A volte pensando a come la mamma di Pistorius lo abbia educato, penso alla mia; d’accordo, i limiti miei e quelli di Oscar erano diversi, il contesto sociale anche, ma a quale pro negare i limiti? Tutti abbiamo dei limiti e se vogliamo superarli, la prima cosa da fare è conoscerli.

Dire che le protesi per le gambe sono solo un paio di scarpe significa distorcere la realtà, perché sì, le protesi ti permettono di correre ma una volta che sei senza, sei vulnerabile e devi saperlo. Evidentemente la sua illusione di non aver limiti, l’ha fatto crescere convinto di poter ottenere quello che voleva sempre e comunque… Anche dalle ragazze, facendolo diventare l’ennesimo narcisista patologico e violento che uccide.
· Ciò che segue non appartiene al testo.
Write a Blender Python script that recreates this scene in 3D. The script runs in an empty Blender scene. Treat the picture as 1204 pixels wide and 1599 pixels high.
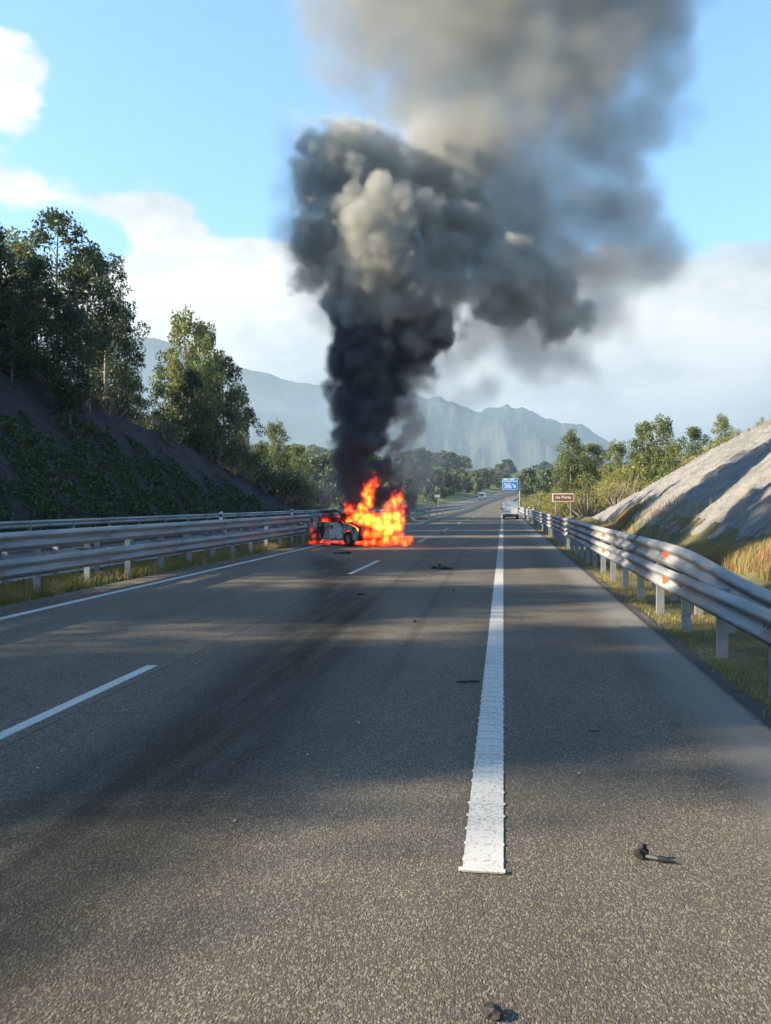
import bpy, bmesh, math, random
import numpy as np
from mathutils import Vector, Matrix

random.seed(7)
RNG = np.random.default_rng(11)
R = math.radians
scene = bpy.context.scene
COL = scene.collection

# ------------------------------------------------------------------ camera, world, sun, exposure
YAW, CAMX, CAMZ, FPX = R(7.75), 0.09, 1.75, 1350.0
cam_data = bpy.data.cameras.new('camera')
cam = bpy.data.objects.new('camera', cam_data)
COL.objects.link(cam)
cam.location = (CAMX, 0, CAMZ)
cam.rotation_euler = (R(90 - 0.615), 0, YAW)
cam_data.sensor_fit = 'VERTICAL'
cam_data.sensor_height = 24
cam_data.lens = 24 * FPX / 1599
cam_data.clip_start = 0.1
cam_data.clip_end = 30000
scene.camera = cam

SUN_AZ, SUN_EL = R(16), R(25)      # light travels towards +X, turned a little towards +Y
EXPOSURE = 2.12
scene.view_settings.view_transform = 'Standard'
scene.view_settings.look = 'None'
scene.view_settings.exposure = EXPOSURE
scene.view_settings.gamma = 1
scene.view_settings.use_curve_mapping = False

sun_data = bpy.data.lights.new('sun', 'SUN')
sun_data.energy = 5.0
sun_data.angle = R(0.55)
sun_data.color = (1.0, 0.83, 0.60)
sun = bpy.data.objects.new('sun', sun_data)
COL.objects.link(sun)
travel = Vector((math.cos(SUN_AZ) * math.cos(SUN_EL), math.sin(SUN_AZ) * math.cos(SUN_EL), -math.sin(SUN_EL)))
sun.rotation_euler = travel.to_track_quat('-Z', 'Y').to_euler()
sun.location = (-60, -20, 60)

world = bpy.data.worlds.new('World')
scene.world = world
world.use_nodes = True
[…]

Nessuna giustificazione, fortunatamente dopo la condanna a 5 anni nel 2014, l’anno successivo è stato riconosciuto l’omicidio volontario e la pena è aumentata. Ma rimane comunque l’arrabbiatura, almeno da parte mia: prima vuole superare tutte le barriere perché lui non è disabile. Poi, ammazza una persona e si inventa la storia di aver creduto che fosse un ladro e lui, senza le protesi addosso, si è difeso come poteva.

No grazie, la disabilità inesistente quando ti comoda, e poi tirata fuori quando serve a pararti il culo. Mi spiace ragazzo ma devi restare là dove sei. Potevi avere tutto, avevi il mondo in mano, e la tua violenza ti ha distrutto la vita. E’ giusto così.